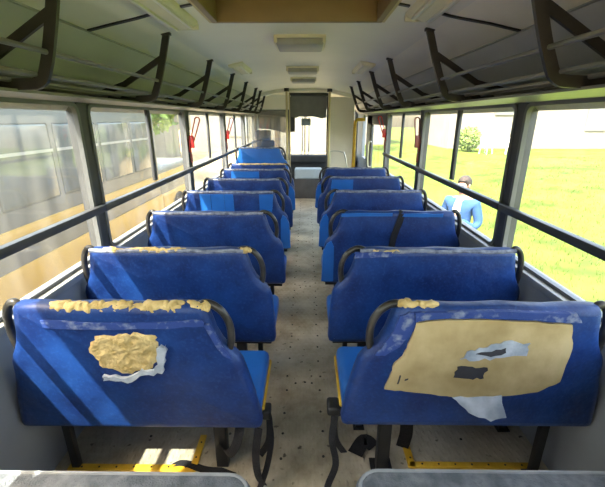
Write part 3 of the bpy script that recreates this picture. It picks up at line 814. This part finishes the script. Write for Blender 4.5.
# inverted-U handrail by the partition
t = thing('handrail', 'steel inverted-U handrail in front of the cream bulkhead panel', 'handrail', (.405, 6.62, 0))
q = MB(); q.tube(crv([(0, 0, 0), (0, 0, .5), (0, 0, .96), (.03, 0, 1.03), (.20, 0, 1.02), (.255, 0, .97), (.30, 0, .75), (.315, 0, .5), (.32, 0, 0)], 6), .013, 10); q.build('rail', M['steel'], t)
for x in (0, .32):
    q = MB(); q.cyl((x, 0, 0), (x, 0, .012), .035, 12); q.build('flange', M['steel'], t)
# yellow entrance grab rail
t = thing('entrance_rail', 'yellow bent grab rail at the entrance step beside the cream panel', 'grab rail', (.925, YK-.02, 0))
q = MB(); q.tube(crv([(0, 0, 0), (0, 0, .4), (0, 0, .9), (0, 0, 1.42), (.008, 0, 1.51), (.04, 0, 1.545), (.12, 0, 1.55), (.19, .0, 1.55)], 6), .030, 12); q.build('rail', M['yellow'], t)
q = MB(); q.cyl((0, 0, 0), (0, 0, .015), .045, 12); q.build('flange', M['yellow'], t)
# entrance door in the right wall
d = tag(empty('door_1', (WR+.02, 6.45, 0)), kind='structure')
for (a, b_) in ((-.855, .855),):
    q = MB()
    q.box(-.02, .02, a, a+.07, -.32, 1.62, .006); q.box(-.02, .02, .38, b_, -.32, 1.62, .006)
    q.box(-.02, .02, a, b_, 1.47, 1.62, .006); q.box(-.02, .02, a, b_, -.32, -.18, .006); q.box(-.018, .018, a, b_, .30, .36, .004)
    lf = q.build('door_leaf', M['door_grey'], d)
    q = MB(); q.box(-.003, .003, a+.07, .38, -.18, 1.47); q.build('pane', M['glass_r'], lf, 0)
    q = MB(); q.tube(crv([(-.02, .30, .75), (-.07, .30, .78), (-.07, .30, 1.15), (-.02, .30, 1.18)], 4), .012, 8); q.build('door_handle', M['steel'], d)
q = MB(); q.box(-.03, .03, -.86, .86, ZH-.02, ZH+.03); q.build('door_head', M['dark_frame'], d)
# small red lamp above the door
t = thing('warning_lamp', 'small red lamp on the header above the entrance door', 'lamp', (WR-.004, 6.05, 1.74))
q = MB(); q.box(-.02, 0, -.06, .06, -.02, .02, .006); q.build('lamp_base', M['steel'], t)
q = MB(); q.box(-.045, -.02, -.05, .05, -.016, .016, .008); q.build('lamp_lens', M['red'], t)

# ------------------------------------------------------------------ outside
GZ = -.90
def gz(x, y): return GZ + .56*max(0.0, min(1.0, (max(x-4.5, 0)*.6 + max(y-9, 0))/15))
q = MB(); gx = [1.9+i*1.5 for i in range(30)]; gy = [-40, -20] + [i*1.5 for i in range(34)] + [90]
GV = [[q.bm.verts.new((x, y, gz(x, y))) for x in gx] for y in gy]
for j in range(len(gy)-1):
    for i in range(len(gx)-1): q.bm.faces.new((GV[j][i], GV[j][i+1], GV[j+1][i+1], GV[j+1][i]))
structure('ground_lawn', q, M['grass'], smooth=60)
q = MB(); q.box(-90, 1.9, -40, 90, GZ-.3, GZ-.01); structure('ground_yard', q, M['dirt'], smooth=0)
# grass tufts
q = MB(); bm = q.bm
for i in range(9000):
    r_ = random.random()**1.6
    x = 2.0 + r_*16; y = random.uniform(.5, 9) + r_*22*random.random()
    g0 = gz(x, y)-.02; hgt = random.uniform(.05, .13)
    if (x-2.1)**2+(y-4.95)**2 < .4 or (x > 8.4 and y > 20): continue
    a = random.uniform(0, 6.28); w = .008+.012*r_
    dx, dy = math.cos(a)*w, math.sin(a)*w; lx, ly = random.uniform(-.05, .05), random.uniform(-.05, .05)
    bm.faces.new([bm.verts.new(p) for p in ((x-dx, y-dy, g0), (x+dx, y+dy, g0), (x+lx, y+ly, g0+hgt))])
o = q.build('grass_blades', M['grass'], None, 0); tag(o, 'short bright grass blades on the lawn', 'grass', kind='stuff')

# parked bonneted coach alongside
t = thing('parked_coach', 'grey coach with yellow stripes parked close outside the dusty windows', 'coach', (-2.8, 0, GZ))
X0, X1 = -2.3, 0.0
q = MB(); q.box(X0, X1-.03, -4.5, 7.15, .45, 2.78, .08, 4); q.build('body', M['van_grey'], t)
q = MB(); q.box(X0+.3, X1-.06, 7.10, 8.95, .5, 1.60, .12, 5); q.build('hood', M['van_grey'], t)
q = MB(); q.box(X1-.22, X1-.02, 7.2, 8.6, .45, 1.05, .08, 4); q.build('fender', M['van_yellow'], t)
q = MB(); q.box(X1-.05, X1-.012, -4.45, 7.12, 1.34, 1.45, .006); q.build('stripe', M['van_yellow'], t)
q = MB(); q.box(X1-.09, X1-.045, 7.15, 8.8, 1.34, 1.45, .006); q.build('stripe', M['van_yellow'], t)
q = MB(); q.box(X1-.05, X1-.012, -4.45, 7.12, .62, 1.07, .006); q.build('stripe', M['van_yellow'], t)
for i in range(12):
    y = -4.2 + i*.94
    q = MB(); q.box(X1-.05, X1-.018, y, y+.86, 1.62, 2.42, .03, 3); pn = q.build('window', M['van_glass'], t)
    q = MB(); q.box(X1-.02, X1-.008, y, y+.86, 2.12, 2.15); q.build('window_rail', M['alu'], pn)
for y in (-2.6, 8.05):
    q = MB(); q.cyl((X1-.30, y, .48), (X1-.02, y, .48), .48, 28); w_ = q.build('wheel', M['tyre'], t)
    q = MB(); q.cyl((X1-.04, y, .48), (X1-.01, y, .48), .26, 20); q.build('hub', M['van_grey'], w_)
q = MB(); q.box(X0+.2, X1-.25, 7.14, 7.18, 1.62, 2.5, .03); q.build('windscreen', M['van_glass'], t)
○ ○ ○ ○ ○
Stated exercise
Reproduce every line of the material precisely, omitting its pictures.

Response for this exercise
Write part 3 of the bpy script that recreates this picture. It picks up at line 814. This part finishes the script. Write for Blender 4.5.
# inverted-U handrail by the partition
t = thing('handrail', 'steel inverted-U handrail in front of the cream bulkhead panel', 'handrail', (.405, 6.62, 0))
q = MB(); q.tube(crv([(0, 0, 0), (0, 0, .5), (0, 0, .96), (.03, 0, 1.03), (.20, 0, 1.02), (.255, 0, .97), (.30, 0, .75), (.315, 0, .5), (.32, 0, 0)], 6), .013, 10); q.build('rail', M['steel'], t)
for x in (0, .32):
    q = MB(); q.cyl((x, 0, 0), (x, 0, .012), .035, 12); q.build('flange', M['steel'], t)
# yellow entrance grab rail
t = thing('entrance_rail', 'yellow bent grab rail at the entrance step beside the cream panel', 'grab rail', (.925, YK-.02, 0))
q = MB(); q.tube(crv([(0, 0, 0), (0, 0, .4), (0, 0, .9), (0, 0, 1.42), (.008, 0, 1.51), (.04, 0, 1.545), (.12, 0, 1.55), (.19, .0, 1.55)], 6), .030, 12); q.build('rail', M['yellow'], t)
q = MB(); q.cyl((0, 0, 0), (0, 0, .015), .045, 12); q.build('flange', M['yellow'], t)
# entrance door in the right wall
d = tag(empty('door_1', (WR+.02, 6.45, 0)), kind='structure')
for (a, b_) in ((-.855, .855),):
    q = MB()
    q.box(-.02, .02, a, a+.07, -.32, 1.62, .006); q.box(-.02, .02, .38, b_, -.32, 1.62, .006)
    q.box(-.02, .02, a, b_, 1.47, 1.62, .006); q.box(-.02, .02, a, b_, -.32, -.18, .006); q.box(-.018, .018, a, b_, .30, .36, .004)
    lf = q.build('door_leaf', M['door_grey'], d)
    q = MB(); q.box(-.003, .003, a+.07, .38, -.18, 1.47); q.build('pane', M['glass_r'], lf, 0)
    q = MB(); q.tube(crv([(-.02, .30, .75), (-.07, .30, .78), (-.07, .30, 1.15), (-.02, .30, 1.18)], 4), .012, 8); q.build('door_handle', M['steel'], d)
q = MB(); q.box(-.03, .03, -.86, .86, ZH-.02, ZH+.03); q.build('door_head', M['dark_frame'], d)
# small red lamp above the door
t = thing('warning_lamp', 'small red lamp on the header above the entrance door', 'lamp', (WR-.004, 6.05, 1.74))
q = MB(); q.box(-.02, 0, -.06, .06, -.02, .02, .006); q.build('lamp_base', M['steel'], t)
q = MB(); q.box(-.045, -.02, -.05, .05, -.016, .016, .008); q.build('lamp_lens', M['red'], t)

# ------------------------------------------------------------------ outside
GZ = -.90
def gz(x, y): return GZ + .56*max(0.0, min(1.0, (max(x-4.5, 0)*.6 + max(y-9, 0))/15))
q = MB(); gx = [1.9+i*1.5 for i in range(30)]; gy = [-40, -20] + [i*1.5 for i in range(34)] + [90]
GV = [[q.bm.verts.new((x, y, gz(x, y))) for x in gx] for y in gy]
for j in range(len(gy)-1):
    for i in range(len(gx)-1): q.bm.faces.new((GV[j][i], GV[j][i+1], GV[j+1][i+1], GV[j+1][i]))
structure('ground_lawn', q, M['grass'], smooth=60)
q = MB(); q.box(-90, 1.9, -40, 90, GZ-.3, GZ-.01); structure('ground_yard', q, M['dirt'], smooth=0)
# grass tufts
q = MB(); bm = q.bm
for i in range(9000):
    r_ = random.random()**1.6
    x = 2.0 + r_*16; y = random.uniform(.5, 9) + r_*22*random.random()
    g0 = gz(x, y)-.02; hgt = random.uniform(.05, .13)
    if (x-2.1)**2+(y-4.95)**2 < .4 or (x > 8.4 and y > 20): continue
    a = random.uniform(0, 6.28); w = .008+.012*r_
    dx, dy = math.cos(a)*w, math.sin(a)*w; lx, ly = random.uniform(-.05, .05), random.uniform(-.05, .05)
    bm.faces.new([bm.verts.new(p) for p in ((x-dx, y-dy, g0), (x+dx, y+dy, g0), (x+lx, y+ly, g0+hgt))])
o = q.build('grass_blades', M['grass'], None, 0); tag(o, 'short bright grass blades on the lawn', 'grass', kind='stuff')

# parked bonneted coach alongside
t = thing('parked_coach', 'grey coach with yellow stripes parked close outside the dusty windows', 'coach', (-2.8, 0, GZ))
X0, X1 = -2.3, 0.0
q = MB(); q.box(X0, X1-.03, -4.5, 7.15, .45, 2.78, .08, 4); q.build('body', M['van_grey'], t)
q = MB(); q.box(X0+.3, X1-.06, 7.10, 8.95, .5, 1.60, .12, 5); q.build('hood', M['van_grey'], t)
q = MB(); q.box(X1-.22, X1-.02, 7.2, 8.6, .45, 1.05, .08, 4); q.build('fender', M['van_yellow'], t)
q = MB(); q.box(X1-.05, X1-.012, -4.45, 7.12, 1.34, 1.45, .006); q.build('stripe', M['van_yellow'], t)
q = MB(); q.box(X1-.09, X1-.045, 7.15, 8.8, 1.34, 1.45, .006); q.build('stripe', M['van_yellow'], t)
q = MB(); q.box(X1-.05, X1-.012, -4.45, 7.12, .62, 1.07, .006); q.build('stripe', M['van_yellow'], t)
for i in range(12):
    y = -4.2 + i*.94
    q = MB(); q.box(X1-.05, X1-.018, y, y+.86, 1.62, 2.42, .03, 3); pn = q.build('window', M['van_glass'], t)
    q = MB(); q.box(X1-.02, X1-.008, y, y+.86, 2.12, 2.15); q.build('window_rail', M['alu'], pn)
for y in (-2.6, 8.05):
    q = MB(); q.cyl((X1-.30, y, .48), (X1-.02, y, .48), .48, 28); w_ = q.build('wheel', M['tyre'], t)
    q = MB(); q.cyl((X1-.04, y, .48), (X1-.01, y, .48), .26, 20); q.build('hub', M['van_grey'], w_)
q = MB(); q.box(X0+.2, X1-.25, 7.14, 7.18, 1.62, 2.5, .03); q.build('windscreen', M['van_glass'], t)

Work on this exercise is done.